El sábado 13 de septiembre, a altas horas de la noche, un incidente lamentable tuvo lugar en las cercanías del Muro de los Lamentos en Jerusalén. Un par de individuos tirotearon a mansalva a un grupo de personas en un autobús. Al momento de escribir esta nota, se sabe de nueve heridos y de la detención de uno de los pistoleros, quien se entregó a la policía unas horas después.
A una semana exactamente de la finalización de la operación militar de Gaza, la ciudadanía vuelve a ser sometida a hechos de violencia, presión y desasosiego. Cuando no son los cohetes de Gaza o Líbano, o las amenazas ciertas y factibles de atentados, son apuñalamientos, disparos, atropellamientos. Los medios, el aparato político, muchos en general, parecen ya entrenados para recibir y soportar estas noticias, estos hechos.
La dirigencia palestina, o de dondequiera que provenga la iniciativa, no logra aceptar ni entender que la destrucción del Estado de Israel como paso previo a conseguir sus objetivos inconfesables pero sabidos, no es algo que se logrará. Tampoco mejorar las condiciones de vida de quienes sufren por esta conducta errónea, errática, torpe, y que no consigue los resultados que parecieran perseguir y nunca alcanzar. Por los momentos, y desde siempre, lo que se ha conseguido es dictar una línea de acción del gobierno israelí, cualquiera sea su composición de izquierdas o derechas, que defiende a su población de todas las maneras posibles. A las puertas de una nueva elección, todos en Israel coinciden en líneas generales en las acciones de defensa y prevención que han de tomarse para enfrentar las amenazas que significan los cohetes y los atentados.
Zvika Pick (Foto: Wikimedia Commons)
Un atentado de cualquier magnitud siempre ha tocado la sensible fibra de los israelíes, que nunca se han de acostumbrar ni podrán aceptar estas atrocidades. La gran familia que es el país sufre y condena estas acciones, pide acciones en contra de ellas y se sorprende de la falta de solidaridad internacional. Pero también, los atentados y su frecuencia, la carta de negociación y de influencia que significan para sus perpetradores y ejecutores, les han concedido un halo de cierta normalidad, cuando no de una cuestionable legitimidad. Como si fuera que, en la cotidianidad del israelí, esto es algo esperado y con lo cual ha de vivirse, un componente más de lo que algunos llaman el israelismo: patrones y conductas propias del Estado judío que cuenta ya con siete décadas. Con el agravante de que los atentados como parte de la cotidianidad constituyen una carga negativa e inaceptable.
Lo anterior sería tan solo una conjetura, muy subjetiva quizá.

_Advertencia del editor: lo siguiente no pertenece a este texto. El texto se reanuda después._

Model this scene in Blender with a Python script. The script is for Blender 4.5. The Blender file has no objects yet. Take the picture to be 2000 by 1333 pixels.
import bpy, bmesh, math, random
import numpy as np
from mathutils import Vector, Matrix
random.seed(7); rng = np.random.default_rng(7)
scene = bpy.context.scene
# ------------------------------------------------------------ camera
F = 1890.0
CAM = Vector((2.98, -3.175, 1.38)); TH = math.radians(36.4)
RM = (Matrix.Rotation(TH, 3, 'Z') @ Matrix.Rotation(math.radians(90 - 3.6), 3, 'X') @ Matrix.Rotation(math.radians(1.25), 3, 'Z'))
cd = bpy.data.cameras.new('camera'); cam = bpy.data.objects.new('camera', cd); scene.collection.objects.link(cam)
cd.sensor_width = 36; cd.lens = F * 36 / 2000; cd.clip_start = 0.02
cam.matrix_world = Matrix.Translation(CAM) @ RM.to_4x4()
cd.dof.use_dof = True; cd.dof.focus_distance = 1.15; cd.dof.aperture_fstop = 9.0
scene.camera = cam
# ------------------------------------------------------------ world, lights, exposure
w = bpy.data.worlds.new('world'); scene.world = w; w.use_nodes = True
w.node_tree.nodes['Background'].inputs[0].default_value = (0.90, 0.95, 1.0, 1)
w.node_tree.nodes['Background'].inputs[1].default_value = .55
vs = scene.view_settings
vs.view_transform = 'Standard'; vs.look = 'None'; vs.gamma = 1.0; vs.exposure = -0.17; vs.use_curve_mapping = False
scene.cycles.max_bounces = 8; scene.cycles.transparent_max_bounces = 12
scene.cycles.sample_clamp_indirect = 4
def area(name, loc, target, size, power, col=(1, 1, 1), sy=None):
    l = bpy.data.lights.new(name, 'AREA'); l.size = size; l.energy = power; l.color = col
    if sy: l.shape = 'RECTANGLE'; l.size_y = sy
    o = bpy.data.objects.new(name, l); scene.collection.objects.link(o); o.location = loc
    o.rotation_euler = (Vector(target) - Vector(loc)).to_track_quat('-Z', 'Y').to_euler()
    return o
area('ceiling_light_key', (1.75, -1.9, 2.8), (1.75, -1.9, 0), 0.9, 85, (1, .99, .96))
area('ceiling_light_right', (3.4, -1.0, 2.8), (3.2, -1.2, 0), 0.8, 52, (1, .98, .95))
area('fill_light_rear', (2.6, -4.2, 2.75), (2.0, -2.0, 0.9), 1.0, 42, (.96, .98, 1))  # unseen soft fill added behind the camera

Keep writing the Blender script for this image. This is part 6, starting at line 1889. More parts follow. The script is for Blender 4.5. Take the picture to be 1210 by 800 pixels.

Pero para sorpresa de muchos, el noticiero estelar de la noche del 14 de agosto, en una planta televisora de alto rating, no abrió con la noticia del atentado y el posterior desarrollo de acontecimientos. La noticia número uno fue la desaparición física de Tzvika Pick. El rey del rock israelí, figura icónica y un representante genuino, importante y significativo de la cultura israelí y, por supuesto, de aquello que se va convirtiendo en un término cada vez más en boga, como lo es el israelismo antes mencionado.
Entiéndase muy bien. La noticia de muerte de Tzvika Pick es importante. El duelo asociado, los reconocimientos de rigor, los distintos programas y homenajes que han de sucederse, son obligados. Pick es un ejemplo del éxito del renacimiento nacional del pueblo judío en Israel y del idioma hebreo. Un niño que emigra con su familia desde Polonia, nada más y nada menos, y coloca a Israel en los escenarios más importantes de un fenómeno como el rock and roll, y que, con sus letras y música, describe y hace aportes a esto que hoy en día es Israel con sus hitos de identidad particular.
Es imposible aceptar atentados, muerte y miedo como los componentes de una cotidianidad. Ni dar la falsa impresión de que pudiera ser así. Pero de alguna manera, la noticia de un atentado en Jerusalén como segunda noticia en un horario estelar refleja que existe una rutina fatídica, una costumbre fatal.